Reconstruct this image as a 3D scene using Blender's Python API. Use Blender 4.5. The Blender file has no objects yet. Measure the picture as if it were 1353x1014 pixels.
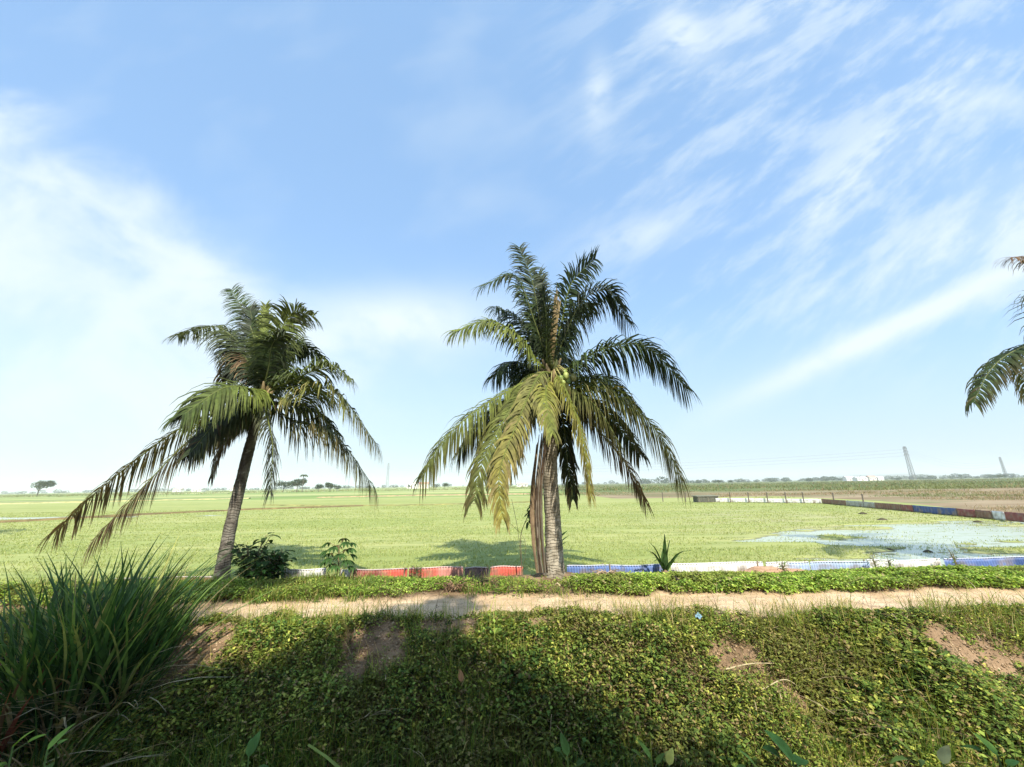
import bpy, math, random
import numpy as np
from mathutils import Matrix, Vector
R = math.radians
rng = np.random.default_rng(7)
random.seed(7)
scene = bpy.context.scene
COL = scene.collection

# ------------------------------------------------------------------ camera
FPX, CX, CY = 500.0, 676.5, 507.0
PITCH, ROLL, CAMZ = 15.0, -0.95, 1.9
cam = bpy.data.cameras.new('camera'); camo = bpy.data.objects.new('camera', cam)
COL.objects.link(camo); scene.camera = camo
cam.sensor_width = 36; cam.lens = 36*FPX/1353; cam.clip_start = .05; cam.clip_end = 30000
RM = Matrix.Rotation(R(90+PITCH), 3, 'X') @ Matrix.Rotation(R(ROLL), 3, 'Z')
camo.matrix_world = Matrix.Translation((0, 0, CAMZ)) @ RM.to_4x4()
def ray(px, py):
    d = RM @ Vector(((px-CX)/FPX, (CY-py)/FPX, -1)); return np.array(d)
def P(px, py, Y):
    d = ray(px, py); return np.array([0, 0, CAMZ]) + d*(Y/d[1])

# ------------------------------------------------------------------ noise
def _hash(i, j, s):
    n = (i.astype(np.int64)*374761393 + j.astype(np.int64)*668265263 + s*982451653) & 0xffffffff
    n = ((n ^ (n >> 13))*1274126177) & 0xffffffff
    return ((n ^ (n >> 16)) & 0xffff)/65535.0
def vnoise(x, y, s=0):
    x = np.asarray(x, float); y = np.asarray(y, float)
    i = np.floor(x); j = np.floor(y); fx = x-i; fy = y-j
    fx = fx*fx*(3-2*fx); fy = fy*fy*(3-2*fy)
    a = _hash(i, j, s); b = _hash(i+1, j, s); c = _hash(i, j+1, s); d = _hash(i+1, j+1, s)
    return (a+(b-a)*fx)*(1-fy) + (c+(d-c)*fx)*fy
def fbm(x, y, s=0, o=4):
    t = 0; a = .5; n = 0
    for k in range(o):
        t = t + a*vnoise(np.asarray(x)*2**k, np.asarray(y)*2**k, s+k*17); n += a; a *= .5
    return t/n
def sst(a, b, x):
    t = np.clip((np.asarray(x, float)-a)/(b-a), 0, 1); return t*t*(3-2*t)

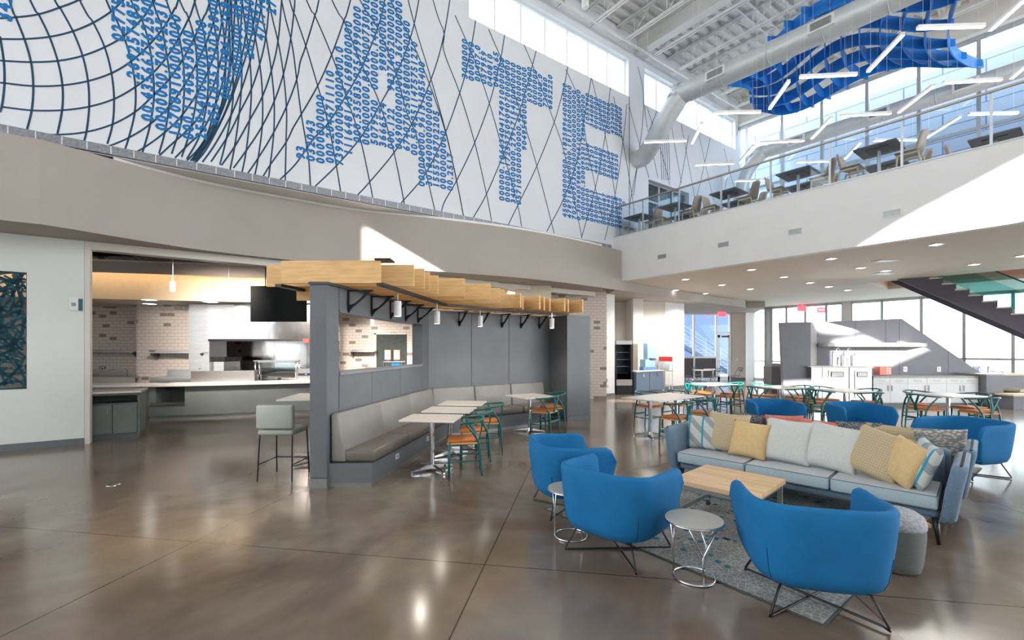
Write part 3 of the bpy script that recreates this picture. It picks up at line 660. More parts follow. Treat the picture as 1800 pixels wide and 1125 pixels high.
# rear shelves, sinks
def wshelf(px0, px1, py, Yw, lab):
    x0, x1 = X(px0, Yw-.3), X(px1, Yw-.3); z = Z(py, Yw-.3); t = thing('wall_shelf', lab, 'shelf', (x0, Yw, z))
    MB().box(0, x1-x0, -.36, 0, -.015, .015).build('shelf_board', steel, t); MB().box(0, x1-x0, -.012, 0, 0, .05).build('upstand', steel, t)
    for x in (.08, x1-x0-.1):
        MB().prism([(0, 0), (-.28, 0), (-.28, -.03), (-.03, -.2), (0, -.2)], -.012, .012, Matrix(((0, 0, 1, x), (1, 0, 0, 0), (0, 1, 0, -.015), (0, 0, 0, 1)))).build('bracket', graym, t)
wshelf(60, 237, 619, 13.9, 'steel wall shelf on the white tile behind the left kitchen cabinet')
wshelf(258, 357, 620, YT, 'steel wall shelf on the tile beside the tall steel panel')
def sink(px0, px1, Y0, Y1, lab, zt=.9):
    x0, x1 = X(px0, Y0), X(px1, Y0); t = thing('prep_sink', lab, 'sink', (x0, Y0, 0)); w = x1-x0
    MB().box(0, w, 0, Y1-Y0, zt-.04, zt).build('worktop', steel, t); MB().box(0, w, Y1-Y0-.02, Y1-Y0, zt, zt+.18).build('backsplash', steel, t)
    MB().box(0, w, .02, .04, zt-.22, zt-.04).build('apron', steel, t)
    for x in (.04, w-.04): MB().tube([(x, .05, 0), (x, .05, zt-.04)], .02, 8).build('leg', steel, t, smooth=True)
    MB().tube([(w*.75, Y1-Y0-.06, zt), (w*.75, Y1-Y0-.06, zt+.16), (w*.75, Y1-Y0-.12, zt+.22), (w*.75, Y1-Y0-.22, zt+.2)], .014, 8).build('faucet', chrome, t, smooth=True)
sink(40, 236, 13.1, 13.88, 'long steel prep sink against the tile, left of the pilaster', .88)
sink(262, 352, 12.6, 13.28, 'steel prep sink table with tap behind the curved counter', .92)
t_ = thing('steel_cabinet', 'low pale cabinet with stone top behind the small kitchen cabinet', 'cabinet', (X(70, 10.8), 10.8, 0))
MB().box(0, 2.2, 0, .7, 0, .78).build('body', greenlam, t_); MB().prism([(-.1, -.1), (2.35, .25), (2.35, .8), (-.1, .8)], .78, .83).build('top', stone, t_)
t_ = thing('wall_outlet', 'small steel outlet on the white kitchen tile above the sink', 'outlet', (X(181, 13.9), 13.89, Z(648, 13.9)))
MB().box(-.05, .05, -.01, .005, -.06, .06).build('plate', steel, t_); MB().box(-.02, .02, -.014, -.01, -.035, .035).build('socket', blackp, t_)
# steel panel, hood, steel back wall, appliances
t_ = tag(MB().box(X(336, 13.2), X(366, 13.2)+.1, 13.1, 13.9, 0, 3.0).build('column_cladding', steel), 'tall vertical stainless steel cladding left of the range hood', 'panel')
xh0, xh1 = X(366, 13.0), X(560, 13.0)
t_ = thing('range_hood', 'wide stainless steel range hood hanging over the cooking line', 'range hood', (xh0, 13.0, 0))
MB().box(0, xh1-xh0, 0, 1.6, Z(598, 13.0), 2.97).build('canopy', wavy, t_); MB().box(0, xh1-xh0, -.01, 0, Z(600, 13.0), Z(596, 13.0)).build('lower_rim', blackm, t_)
MB().box(.0, .75, -.015, 0, 2.5, 2.96).build('filler_panel', steel, t_)
t_ = thing('steel_wall_cladding', 'rippled stainless steel wall cladding behind the cooking line', 'wall cladding', (xh0, 14.6, 0))
for k in range(3): MB().box(k*1.05+.005, k*1.05+1.045, 0, .05, .2, 2.2).build('steel_sheet', wavy, t_)
t_ = thing('fryer', 'square steel fryer with dark lid at the left of the cooking line', 'fryer', (X(383, 13.4), 13.2, 0))
MB().box(-.3, .3, 0, .8, .1, Z(636, 13.2)).build('body', steel, t_); MB().box(-.32, .34, -.02, .8, Z(636, 13.2), Z(628, 13.2)).build('lid', blackm, t_)
for sx in (-.25, .25): MB().tube([(sx, .1, 0), (sx, .1, .1)], .02).build('foot', chrome, t_)
t_ = thing('range', 'steel cooking range with black top under the hood', 'range', (X(430, 13.3), 13.2, 0))
MB().box(-.55, .55, 0, .8, .1, .95).build('body', steel, t_); MB().box(-.55, .55, 0, .8, .95, 1.05).build('cooktop', blackm, t_); MB().box(-.5, .5, -.04, 0, .85, .9).build('front_rail', chrome, t_)
t_ = thing('griddle', 'low black and steel griddle right of the cooking range', 'griddle', (X(510, 13.3), 13.2, 0))
MB().box(-.6, .6, 0, .8, .1, .9).build('body', steel, t_); MB().box(-.6, .6, .1, .8, .9, 1.0).build('plate', blackm, t_)
t_ = thing('fire_suppression_box', 'small red box under the right edge of the range hood', 'pull station', (X(537, 12.9), 12.96, Z(599, 12.96)))
MB().box(-.08, .08, -.03, .03, -.05, .05).build('body', redm, t_)
# vertical wall-hung screen (menu) over the counter
Ym = 10.2
t_ = thing('menu_screen', 'large blank black menu screen hanging over the serving counter', 'screen', (X(489, Ym), Ym, Z(534, Ym)))
w = X(538, Ym)-X(440, Ym); h = (Z(503, Ym)-Z(566, Ym))
MB().box(-w/2, w/2, 0, .05, -h/2, h/2).build('casing', darkscreen, t_, bevel=.006); MB().box(-w/2+.02, w/2-.02, -.004, 0, -h/2+.02, h/2-.02).build('display', darkscreen, t_)
for x in (-.3, .3): MB().tube([(x, .03, h/2), (x, .03, 4.8-Z(534, Ym))], .012).build('hanger', blackm, t_)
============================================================
All lines from the start of the entries above through the line containing "COL = scene.collection" are to be given again exactly; the pictures are not.

Reconstruct this image as a 3D scene using Blender's Python API. Use Blender 4.5. The Blender file has no objects yet. Measure the picture as if it were 1353x1014 pixels.
import bpy, math, random
import numpy as np
from mathutils import Matrix, Vector
R = math.radians
rng = np.random.default_rng(7)
random.seed(7)
scene = bpy.context.scene
COL = scene.collection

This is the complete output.